Last year was a stellar year for the Murray family, with both Andy and Jamie finishing 2016 as world number one tennis players.
Sir Andy Murray won Wimbledon and Olympic gold before finishing the season with his 24th straight victory to lift the ATP World Tour Finals trophy and clinch the year-end world number one ranking. He rounded off the year with a knighthood in the New Year's Honours list.
His brother Jamie reached the number one ranking in men's doubles tennis earlier in the year.
Mrs Murray said that the sold-out Davis Cup matches in Glasgow and Andy's sold-out exhibition match at the SSE Hydro in the city showed there was a huge interest in the sport, but that it was concerning no-one is building on that.
Speaking to John Beattie for the BBC Scotland Timeline programme, she said: "There is a huge appetite for it not just for people to play but to watch it within Scotland. And I think what has worried me is seeing that nobody else is really grasping this opportunity to grow our sport at this kind of boom time.
"Andy and Jamie may only play for another two or three years and when they stop playing that's too late to start creating a legacy, you have to start to jump on it now because if you wait two or three years, when they've gone, tennis could go back to being largely irrelevant in this country again."
She also said that there is not a level playing field for access to the sport.

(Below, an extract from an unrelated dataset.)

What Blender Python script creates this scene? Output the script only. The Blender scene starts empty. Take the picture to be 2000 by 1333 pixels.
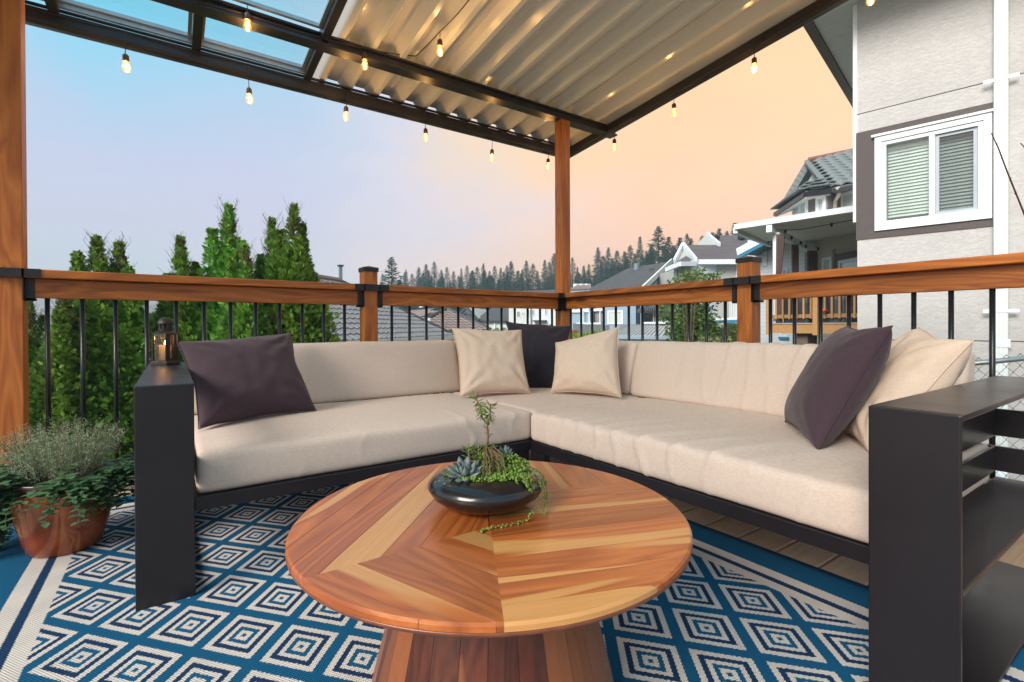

Mrs Murray told the programme: "If there are not opportunities within state schools and within the locality you live in that make it easy for kids to go into a sport and develop at it, then it really is again up to the parents to try to support that love or desire of what the child wants to do.
"If you're in the east end of Glasgow for example which has hosted two semi-finals of the Davis Cup and doesn't have one public tennis court for anybody to play on, so anyone who's inspired by watching that in their backyard isn't going to be able to play.
"And that's my point, you put on the big events, get people excited but then the opportunity isn't there to try it."
She added: "It's got to be cheap, it's got to be affordable."
Mrs Murray runs the Tennis On The Road project which is designed to introduce children to tennis in parts of the country where courts and coaches are rarely found.
She also created Miss-Hits which aims to make the sport more welcoming and exciting for girls aged five to eight.